▶ WHAT THE TASK REQUIRES:
Drop every picture. Then return, exactly, the lines from the beginning of the listing below through the one containing "ff=2, fz=4, seed=hx)".

▶ MATERIAL:
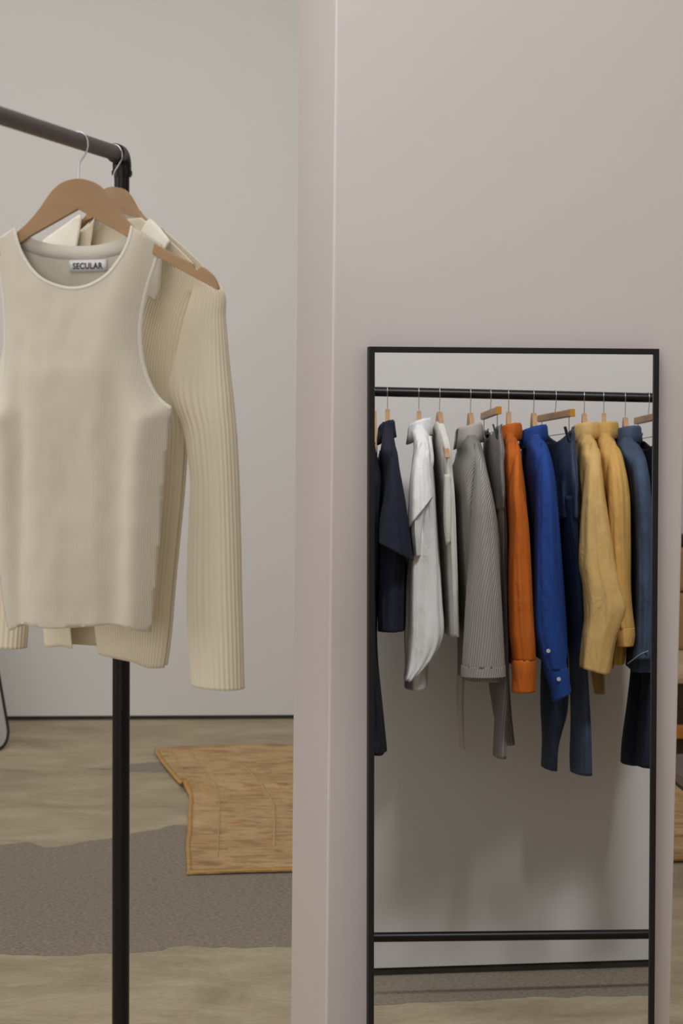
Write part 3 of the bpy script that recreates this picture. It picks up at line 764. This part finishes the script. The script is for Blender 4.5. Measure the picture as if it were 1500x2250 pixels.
def far_sleeve(hx, m, parent, y0=985, y1=1440, u=.19, wd=26, dx=0, cuffm=True):
    cx = hx + dx - u * alpha(hx) * F_PX / 6.1 * 0   # centre line in the plane of the far shoulder
    p = bar_pt(bar_s(hx)) + UD * u; z0, z1 = U(hx, y0).z, U(hx, y1).z; secs = []
    for i in range(9):
        k = i / 8; z = z0 + (z1 - z0) * k; h_ = .030 + .018 * math.sin(PI * min(1, k * 1.1)); c = V((p.x, p.y, z)) + UD * (.05 * k) + GD * (-.01 * k)
        A = GD * h_ * .8; B = UD * (.04 + .02 * min(1, k * 3) - .015 * k); secs.append((-z, c.x, c.y, c.z, A.x, A.y, B.x, B.y))
    tube('sleeve', secs, m, parent, n=32, rows=40, fold=.2, ff=2, fz=4, seed=hx)

# 0 navy dress, at the left edge of the mirror
s, p, zt = coat_hanger(822, 903, 'hanger in the navy dress at the left edge of the reflected row')
g = garment('dress', 'long navy dress at the left edge of the mirror, hem hanging lowest on that side', 'dress', 822, 960)
mtube('body', [(985, 812, 824, .05), (1010, 806, 830, .12), (1040, 798, 839, .19), (1100, 792, 842, .2), (1380, 790, 828, .2), (1440, 786, 830, .2), (1560, 784, 842, .21), (1640, 780, 850, .22)], 0, .2, M['black_denim'], g, fold=.12, seed=2)
# 1 navy short sleeved shirt
s, p, zt = coat_hanger(851, 899, 'hanger with its tip showing above the collar of the navy short-sleeved shirt')
g = garment('shirt', 'dark navy short-sleeved shirt, leftmost full garment reflected in the mirror', 'shirt', 851, 960)
mtube('body', [(938, 840, 860, .05), (965, 839, 866, .09), (1000, 834, 872, .15), (1050, 836, 879, .2), (1120, 832, 886, .21), (1220, 830, 892, .21), (1300, 829, 889, .21), (1380, 829, 888, .21)], 0, .2, M['navy'], g, fold=.14, seed=1)
mtube('sleeve', [(985, 856, 869, .03, -.15), (1030, 850, 878, .04, -.18), (1090, 843, 889, .05, -.2), (1150, 834, 899, .06, -.21), (1212, 832, 908, .07, -.22)], -.2, .05, M['navy'], g, slant=.05, fold=.08, seed=3, rows=50)
far_sleeve(851, M['navy'], g, 985, 1180)
band('collar', U(848, 955), 0, U(848, 953).z, .062, .012, M['navy'], g, drop=.006, h=.036)
# 2 white linen shirt
s, p, zt = coat_hanger(920, 903, 'hanger in the white linen shirt with turned-back short sleeve')
g = garment('shirt', 'white linen short-sleeved shirt with a long curved hem, reflected beside the navy shirt', 'shirt', 920, 960)
zc = U(920, 950)
body = mtube('body', [(945, 903, 938, .06), (975, 908, 945, .10), (1020, 904, 950, .17), (1080, 898, 956, .2), (1160, 898, 962, .2), (1250, 892, 968, .2), (1330, 889, 972, .2), (1385, 888, 974, .2), (1410, 888, 968, .2), (1435, 889, 955, .2), (1462, 890, 932, .2), (1484, 890, 906, .2)], 0, .2, M['white'], g, fold=.2, seed=8, rows=90)
mtube('back_tail', [(1380, 889, 944, .12, .06), (1450, 889, 941, .12, .06), (1509, 888, 939, .12, .06)], .06, .12, M['white'], g, fold=.08, seed=9, rows=30)
mtube('sleeve', [(985, 916, 942, .03, -.15), (1020, 905, 944, .04, -.18), (1070, 898, 949, .05, -.2), (1126, 894, 952, .06, -.21)], -.2, .05, M['white'], g, slant=-.09, fold=.12, seed=5, rows=40)
mtube('turned_cuff', [(1090, 905, 944, .05, -.19), (1140, 900, 930, .05, -.2), (1180, 903, 926, .05, -.2), (1222, 912, 920, .03, -.2)], -.2, .05, M['white'], g, fold=.2, seed=6, rows=30)
band('collar', U(921, 952), 0, U(921, 950).z, .062, .022, M['white'], g, drop=.008, h=.038)
mtube('lapel', [(958, 938, 945, .02, -.06), (985, 936, 950, .03, -.09), (1015, 940, 950, .03, -.11), (1034, 944, 948, .01, -.12)], -.1, .03, M['white'], g, fold=.05, rows=20)
# 3 off-white sleeveless top
s, p, zt = coat_hanger(965, 905, 'hanger whose wooden arm pokes out of the armhole of the off-white top', al=.12, scale=.8)
g = garment('top', 'off-white linen sleeveless top between the white shirt and the grey corduroy jacket', 'top', 965, 960)
mtube('bodice', [(926, 957, 972, .03), (940, 955, 973, .075), (955, 954, 976, .115), (972, 953, 979, .148), (990, 953, 984, .162), (1010, 953, 987, .163), (1035, 954, 990, .160), (1080, 957, 995, .165), (1200, 960, 1000, .17), (1300, 965, 1003, .17), (1392, 970, 1004, .17)], 0, .17, M['offwhite'], g, fold=.16, seed=11)
mtube('armhole_binding', [(1042, 976, 990, .010, -.172), (1100, 974, 992, .012, -.176), (1160, 975, 991, .012, -.176), (1196, 979, 988, .010, -.172)], -.17, .01, M['offwhite'], g, fold=.05, rows=20)
# 4 grey corduroy jacket
s, p, zt = coat_hanger(1033, 907, 'thick hanger in the open collar of the grey corduroy jacket', al=.10)
g = garment('jacket', 'grey corduroy jacket with a standing collar, widest garment in the mirror', 'jacket', 1033, 960)
mtube('body', [(968, 1010, 1048, .07), (1000, 1004, 1058, .12), (1040, 990, 1066, .18), (1090, 994, 1078, .2), (1180, 998, 1092, .2), (1300, 1004, 1098, .2), (1400, 1006, 1104, .2), (1470, 1008, 1108, .2), (1486, 1008, 1110, .2)], 0, .2, M['grey'], g, fold=.12, seed=17, rows=90)
mtube('sleeve', [(985, 1038, 1054, .03, -.15), (1040, 1040, 1071, .045, -.19), (1100, 1036, 1083, .055, -.21), (1180, 1032, 1092, .06, -.215), (1300, 1024, 1101, .065, -.22), (1400, 1018, 1106, .065, -.22), (1465, 1014, 1109, .065, -.22)], -.21, .05, M['grey'], g, fold=.1, seed=19, rows=90)
cuff([(1462, 1012, 1110, .066, -.22), (1486, 1011, 1111, .067, -.22)], -.22, .06, M['grey'], g)
far_sleeve(1033, M['grey'], g, 990, 1230)
band('collar', U(1030, 985), 0, U(1030, 978).z, .066, .026, M['grey'], g, drop=.004, h=.058, fall=.05)
for dx, w_ in ((0, 4.5),):
    mtube('tie_strap', [(1480, 1003, 1021, .012, .1), (1540, 1003, 1018, .012, .1), (1600, 1007, 1019, .012, .1), (1646, 1011, 1021, .012, .1)], .1, .01, M['offwhite'], g, fold=.1, rows=30, n=20)['label'] = 'pale hanging tie strap'
# 5 grey trousers on a clip hanger
s, p, zc_ = clip_hanger(1077, 1060, 912, 1093, 905, 'clip hanger with an amber end holding the grey pinstripe trousers', al=.13)
trousers('trousers', 'grey pinstripe trousers clipped beside the grey corduroy jacket', 1077, M['grey_trouser'], 955, zc_,
         [(1080, 1082, 1112), (1200, 1086, 1116), (1350, 1090, 1117), (1480, 1090, 1117), (1600, 1085, 1114), (1661, 1082, 1112)],
         [(1080, 1062, 1094), (1200, 1066, 1100), (1350, 1070, 1108), (1480, 1072, 1118), (1560, 1082, 1124), (1632, 1096, 1131)],
         [(940, 1062, 1100), (985, 1060, 1106), (1040, 1060, 1110), (1120, 1062, 1114)])
# 6 orange shirt
s, p, zt = coat_hanger(1117, 905, 'hanger rising from the collar of the orange shirt', al=.03)
g = garment('shirt', 'bright orange long-sleeved shirt, sleeve ending in a buttoned-up cuff', 'shirt', 1117, 960)
mtube('body', [(962, 1104, 1132, .05), (985, 1102, 1140, .09), (1030, 1100, 1146, .16), (1090, 1104, 1154, .19), (1200, 1110, 1162, .2), (1350, 1114, 1166, .2), (1450, 1114, 1166, .2)], 0, .2, M['orange'], g, fold=.14, seed=23)
mtube('sleeve', [(985, 1128, 1141, .03, -.14), (1030, 1124, 1146, .04, -.19), (1080, 1119, 1151, .05, -.21), (1130, 1121, 1158, .052, -.22), (1250, 1118, 1166, .055, -.225), (1340, 1119, 1170, .055, -.23), (1400, 1121, 1175, .052, -.23), (1450, 1128, 1176, .046, -.23)], -.22, .05, M['orange'], g, fold=.2, ff=2.4, seed=27, rows=90)
cuff([(1448, 1128, 1176, .046, -.23), (1452, 1125, 1177, .048, -.23), (1490, 1124, 1177, .05, -.23), (1520, 1122, 1176, .05, -.23)], -.23, .05, M['orange'], g)
far_sleeve(1117, M['orange'], g)
band('collar', U(1119, 964), 0, U(1119, 958).z, .064, .022, M['orange'], g, drop=.004, h=.034)
# 7 cobalt shirt
s, p, zt = coat_hanger(1172, 907, 'thick hanger in the open collar of the cobalt blue shirt', al=.09)
g = garment('shirt', 'cobalt blue long-sleeved shirt with two buttons on its hanging sleeve', 'shirt', 1172, 960)
mtube('body', [(968, 1152, 1190, .06), (1000, 1148, 1204, .12), (1040, 1146, 1214, .17), (1100, 1150, 1222, .2), (1250, 1158, 1232, .2), (1400, 1168, 1240, .2), (1440, 1170, 1240, .2)], 0, .2, M['blue'], g, fold=.14, seed=31)
mtube('sleeve', [(985, 1180, 1203, .03, -.14), (1030, 1178, 1213, .045, -.19), (1080, 1176, 1220, .055, -.21), (1200, 1173, 1224, .058, -.225), (1300, 1172, 1230, .058, -.23), (1380, 1172, 1237, .058, -.23), (1430, 1182, 1242, .052, -.235), (1470, 1193, 1246, .048, -.235)], -.22, .05, M['blue'], g, fold=.16, ff=2.2, seed=33, rows=90)
cuff([(1466, 1192, 1246, .048, -.235), (1472, 1193, 1248, .048, -.235), (1500, 1203, 1252, .048, -.235), (1530, 1213, 1255, .046, -.235)], -.235, .05, M['blue'], g, slant=-.03)
for bx_, by_ in ((1204, 1430), (1227, 1492)):
    c = U(bx_, by_, -.288); pipe('button', [c, c - UD * .004], .0055, M['button'], g, 14)
far_sleeve(1172, M['blue'], g)
band('collar', U(1172, 972), 0, U(1172, 966).z, .066, .026, M['blue'], g, drop=.006, h=.040)
# 8 blue jeans on a clip hanger
s, p, zc_ = clip_hanger(1219, 1187, 917, 1255, 910, 'clip hanger with an amber end holding the mid-blue jeans', al=.27)
trousers('jeans', 'mid-blue denim jeans clipped between the cobalt shirt and the mustard shirt, longest garment', 1219, M['denim'], 965, zc_,
         [(1090, 1226, 1268), (1200, 1236, 1270), (1350, 1246, 1278), (1480, 1250, 1290), (1600, 1252, 1297), (1660, 1251, 1299), (1698, 1252, 1300)],
         [(1090, 1192, 1246), (1200, 1196, 1244), (1400, 1190, 1248), (1560, 1188, 1246), (1640, 1190, 1226), (1688, 1192, 1220)],
         [(950, 1194, 1258), (990, 1190, 1264), (1060, 1190, 1268), (1140, 1192, 1270)])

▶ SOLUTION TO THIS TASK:
Write part 3 of the bpy script that recreates this picture. It picks up at line 764. This part finishes the script. The script is for Blender 4.5. Measure the picture as if it were 1500x2250 pixels.
def far_sleeve(hx, m, parent, y0=985, y1=1440, u=.19, wd=26, dx=0, cuffm=True):
    cx = hx + dx - u * alpha(hx) * F_PX / 6.1 * 0   # centre line in the plane of the far shoulder
    p = bar_pt(bar_s(hx)) + UD * u; z0, z1 = U(hx, y0).z, U(hx, y1).z; secs = []
    for i in range(9):
        k = i / 8; z = z0 + (z1 - z0) * k; h_ = .030 + .018 * math.sin(PI * min(1, k * 1.1)); c = V((p.x, p.y, z)) + UD * (.05 * k) + GD * (-.01 * k)
        A = GD * h_ * .8; B = UD * (.04 + .02 * min(1, k * 3) - .015 * k); secs.append((-z, c.x, c.y, c.z, A.x, A.y, B.x, B.y))
    tube('sleeve', secs, m, parent, n=32, rows=40, fold=.2, ff=2, fz=4, seed=hx)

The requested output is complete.